Viscount Chandos
Main Page: Viscount Chandos (Labour - Life peer)(2 days, 20 hours ago)
Lords ChamberMy Lords, my noble friend Lord Murphy of Torfaen has done a great service to this House, opera and WNO in securing this debate and introducing it so compellingly—a case of a good revival being a great substitute for a cancelled first run. Although I was fortunate enough to be brought up with opera from an early age—I went to Sadler’s Wells first when I was nine and to the first night of Sadler’s Wells at the Coliseum, before it became ENO, in 1968—it was a great performance of Verdi’s “Don Carlos” by WNO in Oxford when I was a student that had me really hooked, to use the phrase of the noble Lord, Lord Thomas.
Those of us who have become hooked on opera should recognise that it is not everyone’s cup of tea, but those who respond to this extraordinary four-dimensional art form come from every social, economic and demographic background, if they have had half a chance to experience it. The burgeoning country house opera scene does wonderful work and provides employment, on-stage and off, often for young singers, musicians and technicians. However, I cannot help feeling that there is a cost to this that the opera community should recognise—that the elitist image, which my noble friend Lord Murphy powerfully demolished, is inevitably reinforced by the pictures of an audience in evening dress on lawns, with champagne glass in hand. If you go to a performance of Opera North, where my noble friend the Minister was a member of the board, WNO, ENO or Scottish Opera, the audience looks very different from that. If you went to a performance at any time over the past 25 years by English Touring Opera in Hackney, York, Norwich, Durham, Sheffield, Buxton, Poole or Exeter, you would have seen work of extraordinary quality being enjoyed by people from all walks of life.

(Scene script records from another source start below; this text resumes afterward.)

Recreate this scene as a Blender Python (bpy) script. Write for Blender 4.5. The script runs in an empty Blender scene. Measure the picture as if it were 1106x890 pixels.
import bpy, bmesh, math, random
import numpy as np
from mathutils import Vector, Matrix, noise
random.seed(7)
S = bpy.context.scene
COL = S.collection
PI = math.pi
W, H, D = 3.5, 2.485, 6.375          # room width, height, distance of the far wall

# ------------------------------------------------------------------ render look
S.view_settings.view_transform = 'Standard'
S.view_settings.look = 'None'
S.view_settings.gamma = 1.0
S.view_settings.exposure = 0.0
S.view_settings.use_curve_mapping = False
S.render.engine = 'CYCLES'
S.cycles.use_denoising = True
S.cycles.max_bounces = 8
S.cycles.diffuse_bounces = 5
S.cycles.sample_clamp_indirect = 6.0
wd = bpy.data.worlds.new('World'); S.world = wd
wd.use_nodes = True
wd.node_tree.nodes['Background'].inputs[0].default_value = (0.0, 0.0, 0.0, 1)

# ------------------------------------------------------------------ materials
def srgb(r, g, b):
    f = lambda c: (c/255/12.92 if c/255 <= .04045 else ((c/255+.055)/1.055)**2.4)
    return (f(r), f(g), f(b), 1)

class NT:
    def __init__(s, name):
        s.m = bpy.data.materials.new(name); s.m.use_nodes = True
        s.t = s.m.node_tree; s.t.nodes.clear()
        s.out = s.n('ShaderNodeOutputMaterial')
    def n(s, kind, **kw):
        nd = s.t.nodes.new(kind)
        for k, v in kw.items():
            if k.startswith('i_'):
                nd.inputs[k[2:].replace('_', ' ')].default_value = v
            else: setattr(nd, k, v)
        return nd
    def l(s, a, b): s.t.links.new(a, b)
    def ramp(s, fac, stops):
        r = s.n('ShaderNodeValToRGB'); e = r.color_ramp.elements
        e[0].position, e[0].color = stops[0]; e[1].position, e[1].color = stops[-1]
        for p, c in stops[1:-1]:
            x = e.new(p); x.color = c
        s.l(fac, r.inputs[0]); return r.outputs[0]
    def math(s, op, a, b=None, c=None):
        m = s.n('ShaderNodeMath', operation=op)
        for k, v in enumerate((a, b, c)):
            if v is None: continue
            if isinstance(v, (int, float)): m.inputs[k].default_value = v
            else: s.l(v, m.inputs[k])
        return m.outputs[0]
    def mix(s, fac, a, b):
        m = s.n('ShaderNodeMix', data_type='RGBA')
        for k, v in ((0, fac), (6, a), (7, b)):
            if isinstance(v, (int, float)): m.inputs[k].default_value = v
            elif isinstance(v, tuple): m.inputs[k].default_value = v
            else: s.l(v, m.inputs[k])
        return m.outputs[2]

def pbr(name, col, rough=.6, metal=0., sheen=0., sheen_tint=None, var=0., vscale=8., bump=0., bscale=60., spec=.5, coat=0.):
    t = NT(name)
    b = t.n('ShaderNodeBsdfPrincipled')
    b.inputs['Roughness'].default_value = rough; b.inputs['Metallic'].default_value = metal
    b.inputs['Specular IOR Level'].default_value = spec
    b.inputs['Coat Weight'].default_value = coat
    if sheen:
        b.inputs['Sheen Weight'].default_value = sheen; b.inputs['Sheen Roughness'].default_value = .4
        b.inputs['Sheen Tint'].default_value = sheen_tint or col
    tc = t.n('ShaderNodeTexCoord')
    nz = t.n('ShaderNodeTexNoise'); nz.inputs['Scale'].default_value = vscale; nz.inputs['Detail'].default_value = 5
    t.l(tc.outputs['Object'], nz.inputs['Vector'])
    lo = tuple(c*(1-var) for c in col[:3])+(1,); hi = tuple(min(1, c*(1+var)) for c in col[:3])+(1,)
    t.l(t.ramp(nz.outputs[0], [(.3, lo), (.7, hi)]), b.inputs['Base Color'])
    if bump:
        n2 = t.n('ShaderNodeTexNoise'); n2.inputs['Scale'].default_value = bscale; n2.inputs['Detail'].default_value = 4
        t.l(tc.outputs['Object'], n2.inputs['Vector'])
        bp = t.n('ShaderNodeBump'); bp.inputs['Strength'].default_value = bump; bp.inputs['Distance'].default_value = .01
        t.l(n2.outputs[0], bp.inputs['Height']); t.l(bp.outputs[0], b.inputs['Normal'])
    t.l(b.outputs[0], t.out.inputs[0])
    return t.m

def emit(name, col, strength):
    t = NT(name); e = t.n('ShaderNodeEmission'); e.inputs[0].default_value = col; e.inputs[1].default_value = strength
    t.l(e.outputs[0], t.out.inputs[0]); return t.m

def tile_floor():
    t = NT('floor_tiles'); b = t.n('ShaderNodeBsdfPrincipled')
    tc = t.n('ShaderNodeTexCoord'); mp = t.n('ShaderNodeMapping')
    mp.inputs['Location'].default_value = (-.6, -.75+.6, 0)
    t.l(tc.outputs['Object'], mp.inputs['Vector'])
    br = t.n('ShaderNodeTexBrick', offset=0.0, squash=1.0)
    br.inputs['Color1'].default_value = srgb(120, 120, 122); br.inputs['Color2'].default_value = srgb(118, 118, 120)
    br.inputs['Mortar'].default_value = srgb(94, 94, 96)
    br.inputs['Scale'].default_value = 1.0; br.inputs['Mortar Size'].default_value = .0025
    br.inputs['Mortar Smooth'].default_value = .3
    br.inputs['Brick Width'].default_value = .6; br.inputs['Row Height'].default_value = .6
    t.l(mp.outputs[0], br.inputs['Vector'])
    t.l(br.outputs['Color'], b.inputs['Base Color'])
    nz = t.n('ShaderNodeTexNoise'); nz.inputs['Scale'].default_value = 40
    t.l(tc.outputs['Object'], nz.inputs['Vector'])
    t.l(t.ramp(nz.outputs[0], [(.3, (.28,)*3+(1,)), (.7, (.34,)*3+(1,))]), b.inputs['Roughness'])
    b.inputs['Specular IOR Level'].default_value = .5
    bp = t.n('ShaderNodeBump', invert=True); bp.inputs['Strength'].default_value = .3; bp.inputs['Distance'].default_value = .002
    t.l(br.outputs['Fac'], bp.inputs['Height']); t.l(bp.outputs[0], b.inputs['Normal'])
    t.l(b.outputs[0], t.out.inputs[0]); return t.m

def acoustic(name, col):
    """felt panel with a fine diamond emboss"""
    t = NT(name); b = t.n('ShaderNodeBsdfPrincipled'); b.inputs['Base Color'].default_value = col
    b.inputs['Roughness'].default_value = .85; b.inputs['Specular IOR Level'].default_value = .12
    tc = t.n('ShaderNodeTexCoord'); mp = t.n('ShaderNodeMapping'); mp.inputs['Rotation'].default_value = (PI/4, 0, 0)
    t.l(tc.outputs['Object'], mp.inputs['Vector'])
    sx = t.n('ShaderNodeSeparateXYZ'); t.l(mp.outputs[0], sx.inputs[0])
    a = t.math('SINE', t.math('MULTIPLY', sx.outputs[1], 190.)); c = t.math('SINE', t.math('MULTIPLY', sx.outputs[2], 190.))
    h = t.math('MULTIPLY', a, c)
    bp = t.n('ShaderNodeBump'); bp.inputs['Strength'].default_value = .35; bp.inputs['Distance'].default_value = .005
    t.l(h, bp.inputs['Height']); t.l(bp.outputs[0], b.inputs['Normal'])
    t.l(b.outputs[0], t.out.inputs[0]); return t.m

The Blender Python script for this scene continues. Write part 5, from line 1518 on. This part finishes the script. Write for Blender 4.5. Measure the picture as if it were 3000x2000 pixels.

The noble Baroness, Lady Noakes, whose time as a fellow board member of ENO left me with deep respect and affection, is not known in your Lordships’ House for advocating fiscal profligacy. If she believes that additional funding is needed without delay for opera, my noble friend the Minister should listen. I also share her views of Arts Council England. The seeds of ENO’s recent problems were sown as long ago as when we were on the board together, 20 or more years ago. The board was perhaps not as robust as we should have been in challenging the Arts Council then.
When I look back at the ENO and opera more widely over the past 30 years, the Arts Council’s influence has often been baleful, and recent years have seen this only worsen. As I said in the debate that I was privileged to introduce two years ago following the national portfolio awards by the Arts Council, its inexplicable and damaging decisions were not confined to opera—there were the 100% cuts to Britten Sinfonia and the Donmar theatre as other examples. As I said in that debate, I am not persuaded that the arm’s-length principle any longer justifies the existence of a central Arts Council, but for as long as it does exist and holds the responsibilities that it does, its performance must improve, immediately and transformationally.
I was therefore dismayed to hear reports that the chair of the Arts Council, Sir Nicholas Serota, was going to be given an 18-month extension to his two terms—during which I can only say that he has run Rudolph Giuliani close in destroying a once strong personal reputation and in presiding over the terrible damage by the Arts Council to the performing arts. The culture of Arts Council England needs change now. Eighteen months from now, this Government will be halfway through their term. The arts generally, and opera in particular, need help now, and delay will be deeply damaging. Will my noble friend say whether she believes that the reappointment of Sir Nicholas would ensure that that help came? If not, will she assure the House that his reappointment will not happen?